Brett tells them that Anne occasionally calls from photo shoots to request items from the fashion closet. For today's assistant task, they'll have to pull a list of items and dress their mannequins. Instead of asking for, say, a Balenciaga bag or Jimmy Choo pump, though, Brett gives general descriptions. She wants something knit, something woven, something with pin tucking, an empire waist, a set-in sleeve, an item with a dart, and one with a funnel collar. Dyshaun, the professional stylist, interviews that he doesn't know what set-in sleeves and darts are. Are you effing kidding me? I know what a dart is. Moving on, whoever gets the most items correct and styles the best outfit wins and gets to choose teams for the next editorial challenge.

The task starts, and the peons race around as 30 minutes tick down. Jason joins the chorus of discombobulation about fashion terms. Danielle smartly goes to The Fashion Dictionary for guidance but gripes that it took time away from pulling clothes. More than one contestant (including Megan -- damn her!) smartly decides to choose garments that fulfill multiple requirements (e.g. a woven dress with an empire waist). Jason, however, just picks random clothes and dresses his mannequin haphazardly. It's the style equivalent of marking all 'C's on your SATs.

Evaluations begin, and Anne asks each subordinate to identify the separate required elements. Suffice it to say, many do not know their pleats from their pin tucking. Anne arrives at Jason's mannequin and stares at it blankly. Not only does he not know his empire waist from his high-waisted pant, I suspect he does not know his ass from his elbows. Johanna has an armless mannequin but an understanding of empire waists. Dyshaun, too, flubs pin tucking. He stupidly asks Anne to define it. She sharply tells him to get a dictionary (which he had already).

Anne comes to Ashlie, who TH's that fashion comes second nature to her; she bats 1,000. As for Megan? She also gets all her elements right, and Anne calls her mannequin chic. Megan explains that she dressed many mannequins for her boutique. Say what you will about Megan, she does actually know her shit. Which makes her that much more annoying. Next, we have William. Will he redeem himself after sporting clownish attire during the last assistant task? Nope! He mistakes pin tucking for shearing.

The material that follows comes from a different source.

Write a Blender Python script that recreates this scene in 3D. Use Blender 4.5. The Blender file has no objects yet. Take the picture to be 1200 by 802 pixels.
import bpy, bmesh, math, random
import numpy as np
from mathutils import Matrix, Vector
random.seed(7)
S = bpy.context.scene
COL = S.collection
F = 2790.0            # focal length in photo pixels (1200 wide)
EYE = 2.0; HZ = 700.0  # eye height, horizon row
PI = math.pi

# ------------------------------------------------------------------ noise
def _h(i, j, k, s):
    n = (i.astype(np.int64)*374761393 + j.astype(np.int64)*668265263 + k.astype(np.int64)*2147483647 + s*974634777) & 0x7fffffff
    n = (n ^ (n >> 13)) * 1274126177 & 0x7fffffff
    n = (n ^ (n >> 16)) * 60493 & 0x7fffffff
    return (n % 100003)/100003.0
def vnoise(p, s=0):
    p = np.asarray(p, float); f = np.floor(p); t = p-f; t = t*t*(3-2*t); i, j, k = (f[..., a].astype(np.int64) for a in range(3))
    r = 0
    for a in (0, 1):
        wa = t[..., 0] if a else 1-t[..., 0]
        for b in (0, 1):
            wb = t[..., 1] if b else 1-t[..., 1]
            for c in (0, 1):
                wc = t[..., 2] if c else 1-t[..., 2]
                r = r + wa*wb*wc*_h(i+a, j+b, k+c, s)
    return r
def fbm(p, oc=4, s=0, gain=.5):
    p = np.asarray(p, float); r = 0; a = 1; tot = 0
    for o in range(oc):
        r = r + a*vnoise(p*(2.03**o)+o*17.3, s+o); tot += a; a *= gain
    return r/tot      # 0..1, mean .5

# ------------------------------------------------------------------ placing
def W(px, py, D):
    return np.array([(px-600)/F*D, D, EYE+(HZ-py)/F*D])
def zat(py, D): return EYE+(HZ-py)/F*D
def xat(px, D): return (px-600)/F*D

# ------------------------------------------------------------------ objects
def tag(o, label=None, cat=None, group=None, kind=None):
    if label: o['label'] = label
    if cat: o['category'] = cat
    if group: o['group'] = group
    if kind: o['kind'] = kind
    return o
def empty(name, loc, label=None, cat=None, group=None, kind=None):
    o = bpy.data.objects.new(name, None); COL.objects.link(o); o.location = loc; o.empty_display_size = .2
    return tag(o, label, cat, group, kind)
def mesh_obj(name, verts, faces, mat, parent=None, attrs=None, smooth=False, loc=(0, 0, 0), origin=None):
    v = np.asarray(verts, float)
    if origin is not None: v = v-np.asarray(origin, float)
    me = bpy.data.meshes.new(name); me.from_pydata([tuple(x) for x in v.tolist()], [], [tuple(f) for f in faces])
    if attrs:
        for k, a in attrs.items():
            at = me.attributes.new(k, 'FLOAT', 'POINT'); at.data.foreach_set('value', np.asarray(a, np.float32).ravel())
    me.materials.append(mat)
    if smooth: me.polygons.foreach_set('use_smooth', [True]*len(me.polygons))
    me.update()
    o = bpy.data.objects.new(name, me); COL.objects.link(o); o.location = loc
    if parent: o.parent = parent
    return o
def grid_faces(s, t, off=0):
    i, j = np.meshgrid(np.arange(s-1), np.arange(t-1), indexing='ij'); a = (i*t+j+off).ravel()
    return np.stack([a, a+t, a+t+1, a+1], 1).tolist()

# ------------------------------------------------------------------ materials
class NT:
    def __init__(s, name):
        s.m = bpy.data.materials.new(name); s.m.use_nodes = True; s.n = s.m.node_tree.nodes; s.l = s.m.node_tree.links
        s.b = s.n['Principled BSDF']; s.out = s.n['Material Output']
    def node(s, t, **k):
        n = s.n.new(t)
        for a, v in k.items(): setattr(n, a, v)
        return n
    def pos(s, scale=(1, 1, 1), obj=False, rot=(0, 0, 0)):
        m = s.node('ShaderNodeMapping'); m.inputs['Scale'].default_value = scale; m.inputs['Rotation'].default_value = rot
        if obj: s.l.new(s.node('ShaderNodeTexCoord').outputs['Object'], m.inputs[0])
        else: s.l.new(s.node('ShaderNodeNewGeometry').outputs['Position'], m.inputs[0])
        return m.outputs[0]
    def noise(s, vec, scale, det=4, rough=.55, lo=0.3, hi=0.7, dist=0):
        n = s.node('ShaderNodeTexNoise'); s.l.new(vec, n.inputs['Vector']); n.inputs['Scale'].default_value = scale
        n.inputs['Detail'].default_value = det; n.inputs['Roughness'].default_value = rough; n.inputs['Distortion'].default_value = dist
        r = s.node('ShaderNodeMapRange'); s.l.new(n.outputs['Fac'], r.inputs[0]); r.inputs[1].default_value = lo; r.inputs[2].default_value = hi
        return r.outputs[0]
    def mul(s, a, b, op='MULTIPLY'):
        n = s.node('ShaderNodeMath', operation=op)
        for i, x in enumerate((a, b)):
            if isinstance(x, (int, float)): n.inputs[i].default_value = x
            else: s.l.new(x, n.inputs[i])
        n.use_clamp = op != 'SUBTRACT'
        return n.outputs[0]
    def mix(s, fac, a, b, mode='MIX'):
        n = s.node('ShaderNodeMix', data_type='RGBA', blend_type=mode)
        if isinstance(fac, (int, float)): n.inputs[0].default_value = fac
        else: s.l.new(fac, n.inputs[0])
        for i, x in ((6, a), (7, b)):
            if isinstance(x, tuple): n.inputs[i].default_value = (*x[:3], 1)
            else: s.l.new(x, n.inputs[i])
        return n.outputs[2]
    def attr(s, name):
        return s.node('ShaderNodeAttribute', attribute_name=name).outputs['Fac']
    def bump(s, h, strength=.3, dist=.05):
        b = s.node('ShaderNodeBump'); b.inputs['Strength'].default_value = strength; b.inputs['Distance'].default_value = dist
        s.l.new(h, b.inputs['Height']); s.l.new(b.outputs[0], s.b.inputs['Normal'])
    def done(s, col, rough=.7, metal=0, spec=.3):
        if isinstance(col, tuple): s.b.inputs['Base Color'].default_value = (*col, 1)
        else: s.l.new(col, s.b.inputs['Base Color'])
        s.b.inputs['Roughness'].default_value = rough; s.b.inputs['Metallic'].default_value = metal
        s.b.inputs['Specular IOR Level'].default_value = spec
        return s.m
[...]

After William, Anne comes to Kate and grimaces. We get a full pan-up of her outfit, which is the first sign that it is a hot friggin' mess. She has layered a maroon satin baseball jacket over a Pucci scarf dress and accessorized with a brownish-red leather wristlet, multiple Pashminas, and red patent leather platform loafers. I think William's girlfriend might wear this outfit. Anne asks if Kate's mannequin is and drunk or got dressed while on crack. She bids Kate to put her cracked-out mannequin in the gutter and topples the poor headless thing over. Ha! Dyshaun interviews that Kate has already given three terrible impressions (boobs, bus, busted mannequin) in such a short time. He vows to retire if she wins the competition.